The thing about being a picky eater, though, is that pickiness is a dominant trait. And while you might temporarily drive it into submission through either force of will or desperation, it will still always be there somewhere, just looking for a way to get back out. And the way it got back out in my house was by mutating into Paranoid Eater.

What this means is that the Picky Eater who would once only eat a plain bagel and cream cheese will, when confronted with a cabinet full of plain bagels and a refrigerator full of cream cheese, change into Paranoid Eater. What’s the difference? Well, where Picky Eater will carefully check each bagel to make sure a stray poppyseed didn’t wander onto its surface, Paranoid Eater will carefully examine each bagel for mold spots. Then, finding none, Paranoid Eater will sniff the cream cheese, declare it “old,” and put it away in disgust. (It used to be “throw it away in disgust,” until my shrill protests convinced her that the lesser evolved members of the family were perfectly content eating tainted, yet already paid for, food.)

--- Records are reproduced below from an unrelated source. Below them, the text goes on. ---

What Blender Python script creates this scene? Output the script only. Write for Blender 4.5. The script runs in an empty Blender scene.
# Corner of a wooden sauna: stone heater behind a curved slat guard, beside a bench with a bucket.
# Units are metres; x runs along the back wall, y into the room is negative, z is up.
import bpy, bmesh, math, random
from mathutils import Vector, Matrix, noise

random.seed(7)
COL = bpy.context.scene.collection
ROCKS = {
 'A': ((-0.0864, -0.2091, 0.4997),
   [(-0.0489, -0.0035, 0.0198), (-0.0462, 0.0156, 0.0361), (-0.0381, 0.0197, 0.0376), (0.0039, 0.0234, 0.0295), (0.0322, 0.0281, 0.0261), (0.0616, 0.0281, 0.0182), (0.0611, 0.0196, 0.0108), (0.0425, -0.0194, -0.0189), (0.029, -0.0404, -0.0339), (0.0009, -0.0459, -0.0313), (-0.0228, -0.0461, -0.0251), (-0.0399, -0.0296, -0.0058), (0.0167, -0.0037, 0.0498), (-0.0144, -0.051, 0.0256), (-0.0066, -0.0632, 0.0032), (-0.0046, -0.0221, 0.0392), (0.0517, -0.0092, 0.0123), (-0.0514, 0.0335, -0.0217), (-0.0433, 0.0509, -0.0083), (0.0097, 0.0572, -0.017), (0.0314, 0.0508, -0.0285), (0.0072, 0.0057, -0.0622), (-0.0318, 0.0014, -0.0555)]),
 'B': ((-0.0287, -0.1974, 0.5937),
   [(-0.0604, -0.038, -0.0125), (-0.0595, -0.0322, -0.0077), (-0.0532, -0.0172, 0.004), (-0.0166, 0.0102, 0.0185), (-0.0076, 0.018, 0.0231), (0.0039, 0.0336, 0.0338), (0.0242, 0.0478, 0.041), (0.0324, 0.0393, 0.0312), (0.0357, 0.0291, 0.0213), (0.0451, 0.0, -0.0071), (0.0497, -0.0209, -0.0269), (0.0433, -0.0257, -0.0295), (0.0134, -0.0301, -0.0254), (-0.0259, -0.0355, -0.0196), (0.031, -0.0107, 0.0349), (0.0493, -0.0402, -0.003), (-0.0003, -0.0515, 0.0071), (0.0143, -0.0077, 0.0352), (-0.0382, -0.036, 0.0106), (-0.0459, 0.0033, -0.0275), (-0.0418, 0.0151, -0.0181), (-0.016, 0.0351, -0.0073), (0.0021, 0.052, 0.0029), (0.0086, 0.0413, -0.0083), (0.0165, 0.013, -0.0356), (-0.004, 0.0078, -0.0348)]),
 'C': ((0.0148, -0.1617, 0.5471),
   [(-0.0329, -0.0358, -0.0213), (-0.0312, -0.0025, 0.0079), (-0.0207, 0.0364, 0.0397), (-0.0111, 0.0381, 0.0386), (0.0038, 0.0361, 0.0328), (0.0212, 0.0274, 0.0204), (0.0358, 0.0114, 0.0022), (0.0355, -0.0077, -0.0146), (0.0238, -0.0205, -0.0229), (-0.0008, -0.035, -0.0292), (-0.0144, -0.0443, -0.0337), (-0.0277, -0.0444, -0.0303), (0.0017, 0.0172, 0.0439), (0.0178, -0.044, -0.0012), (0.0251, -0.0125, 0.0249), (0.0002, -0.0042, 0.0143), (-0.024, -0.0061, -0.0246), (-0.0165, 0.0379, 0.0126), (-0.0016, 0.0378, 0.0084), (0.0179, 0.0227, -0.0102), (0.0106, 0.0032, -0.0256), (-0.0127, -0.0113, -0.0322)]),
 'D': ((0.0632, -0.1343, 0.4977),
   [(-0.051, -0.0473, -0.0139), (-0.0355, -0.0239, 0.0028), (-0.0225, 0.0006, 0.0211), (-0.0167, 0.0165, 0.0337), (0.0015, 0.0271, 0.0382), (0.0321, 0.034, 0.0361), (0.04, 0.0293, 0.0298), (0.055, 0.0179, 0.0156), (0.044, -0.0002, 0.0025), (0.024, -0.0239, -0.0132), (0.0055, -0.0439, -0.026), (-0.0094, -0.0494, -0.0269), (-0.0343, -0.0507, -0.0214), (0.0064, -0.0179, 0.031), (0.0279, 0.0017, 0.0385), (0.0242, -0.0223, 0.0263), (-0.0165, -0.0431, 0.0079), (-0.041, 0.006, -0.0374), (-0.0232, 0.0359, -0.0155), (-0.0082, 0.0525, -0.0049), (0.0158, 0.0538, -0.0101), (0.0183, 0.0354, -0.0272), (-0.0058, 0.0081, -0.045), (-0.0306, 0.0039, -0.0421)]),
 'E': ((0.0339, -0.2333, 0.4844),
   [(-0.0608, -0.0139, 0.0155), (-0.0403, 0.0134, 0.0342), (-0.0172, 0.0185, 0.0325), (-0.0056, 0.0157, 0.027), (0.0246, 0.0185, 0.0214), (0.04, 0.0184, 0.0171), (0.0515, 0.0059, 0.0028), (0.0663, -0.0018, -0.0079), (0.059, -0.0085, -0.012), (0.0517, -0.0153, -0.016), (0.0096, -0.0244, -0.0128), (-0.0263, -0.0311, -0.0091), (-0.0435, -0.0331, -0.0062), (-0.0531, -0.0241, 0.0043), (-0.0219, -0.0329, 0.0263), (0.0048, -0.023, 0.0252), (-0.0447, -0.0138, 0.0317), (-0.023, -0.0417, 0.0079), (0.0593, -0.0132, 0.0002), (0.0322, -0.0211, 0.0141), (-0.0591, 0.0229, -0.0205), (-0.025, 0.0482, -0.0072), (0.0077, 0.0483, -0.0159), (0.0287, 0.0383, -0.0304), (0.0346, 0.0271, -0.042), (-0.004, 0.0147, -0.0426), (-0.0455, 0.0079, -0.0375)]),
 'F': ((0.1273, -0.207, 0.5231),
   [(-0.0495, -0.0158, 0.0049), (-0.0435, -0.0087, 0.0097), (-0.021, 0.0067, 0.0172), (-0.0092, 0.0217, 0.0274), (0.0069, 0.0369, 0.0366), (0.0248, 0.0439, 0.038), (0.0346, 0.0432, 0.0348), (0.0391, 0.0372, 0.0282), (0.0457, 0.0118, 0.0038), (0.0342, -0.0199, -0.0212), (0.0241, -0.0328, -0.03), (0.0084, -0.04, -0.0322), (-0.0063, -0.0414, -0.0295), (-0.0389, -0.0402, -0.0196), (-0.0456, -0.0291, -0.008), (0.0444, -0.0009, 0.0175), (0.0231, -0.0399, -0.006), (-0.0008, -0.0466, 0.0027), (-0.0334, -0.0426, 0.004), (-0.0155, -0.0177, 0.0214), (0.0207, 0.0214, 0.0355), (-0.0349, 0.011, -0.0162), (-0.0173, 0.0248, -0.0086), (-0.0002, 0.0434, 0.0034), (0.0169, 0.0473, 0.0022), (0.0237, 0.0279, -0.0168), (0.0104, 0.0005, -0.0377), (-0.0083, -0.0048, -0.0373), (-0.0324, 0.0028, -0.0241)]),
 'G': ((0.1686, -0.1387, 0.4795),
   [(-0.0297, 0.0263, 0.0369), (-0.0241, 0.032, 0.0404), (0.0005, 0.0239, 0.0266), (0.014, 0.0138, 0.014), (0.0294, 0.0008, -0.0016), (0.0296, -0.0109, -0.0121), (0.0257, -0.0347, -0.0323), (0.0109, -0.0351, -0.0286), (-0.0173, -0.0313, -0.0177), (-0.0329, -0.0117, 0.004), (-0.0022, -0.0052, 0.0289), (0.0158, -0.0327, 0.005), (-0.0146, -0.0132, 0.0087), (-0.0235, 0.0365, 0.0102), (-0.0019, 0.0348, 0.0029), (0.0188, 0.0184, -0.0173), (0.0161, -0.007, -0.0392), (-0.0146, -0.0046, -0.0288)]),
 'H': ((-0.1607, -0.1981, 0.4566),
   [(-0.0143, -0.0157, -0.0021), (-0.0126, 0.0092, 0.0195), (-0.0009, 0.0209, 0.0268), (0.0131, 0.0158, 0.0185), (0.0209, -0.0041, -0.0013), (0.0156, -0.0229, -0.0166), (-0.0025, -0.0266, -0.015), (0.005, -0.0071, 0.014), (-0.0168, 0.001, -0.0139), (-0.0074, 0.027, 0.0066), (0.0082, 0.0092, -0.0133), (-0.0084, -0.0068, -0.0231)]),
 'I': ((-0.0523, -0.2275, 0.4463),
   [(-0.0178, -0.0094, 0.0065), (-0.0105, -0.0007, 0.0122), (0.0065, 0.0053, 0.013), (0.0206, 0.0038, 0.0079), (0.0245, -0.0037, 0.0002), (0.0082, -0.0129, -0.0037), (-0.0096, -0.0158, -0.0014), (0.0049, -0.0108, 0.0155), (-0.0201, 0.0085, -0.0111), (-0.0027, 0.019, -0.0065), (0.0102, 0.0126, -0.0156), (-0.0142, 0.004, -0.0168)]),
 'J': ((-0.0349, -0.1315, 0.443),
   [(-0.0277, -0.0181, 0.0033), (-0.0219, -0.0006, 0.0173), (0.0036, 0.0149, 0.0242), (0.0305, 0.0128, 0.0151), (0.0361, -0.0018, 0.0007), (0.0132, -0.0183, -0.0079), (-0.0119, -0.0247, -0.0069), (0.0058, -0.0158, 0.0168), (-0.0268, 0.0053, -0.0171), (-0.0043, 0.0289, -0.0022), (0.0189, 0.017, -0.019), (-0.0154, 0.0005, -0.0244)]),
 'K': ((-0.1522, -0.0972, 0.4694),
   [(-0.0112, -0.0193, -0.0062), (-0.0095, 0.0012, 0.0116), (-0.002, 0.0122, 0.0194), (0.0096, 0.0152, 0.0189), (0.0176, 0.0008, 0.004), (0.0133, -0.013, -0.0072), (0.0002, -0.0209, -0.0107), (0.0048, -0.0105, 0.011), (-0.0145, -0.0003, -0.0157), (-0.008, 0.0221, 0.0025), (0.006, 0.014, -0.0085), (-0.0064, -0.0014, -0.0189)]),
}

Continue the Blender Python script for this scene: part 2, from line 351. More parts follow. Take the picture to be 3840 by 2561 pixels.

Picky Eater and Paranoid Eater often work together. Picky Eater will cook an entire pot of plain noodles and slather them with a whole stick of butter. Then, when Picky Eater steps out of the room (perhaps to check on that shipment of Yoplait Thick and Creamy Vanilla yogurt), Paranoid Eater will step in, see that the noodles have been sitting in the pot for more than five minutes, and pronounce them too “old” to eat. This pattern continues until I finally declare that enough is enough, and that while those noodles don’t have to get eaten, nothing else may be consumed until they are. Which, then, brings about yet a third mutation: Pissed Off Eater.

Fine by me: as long as she’s okay with Yoplait Thick and Creamy Vanilla yogurt.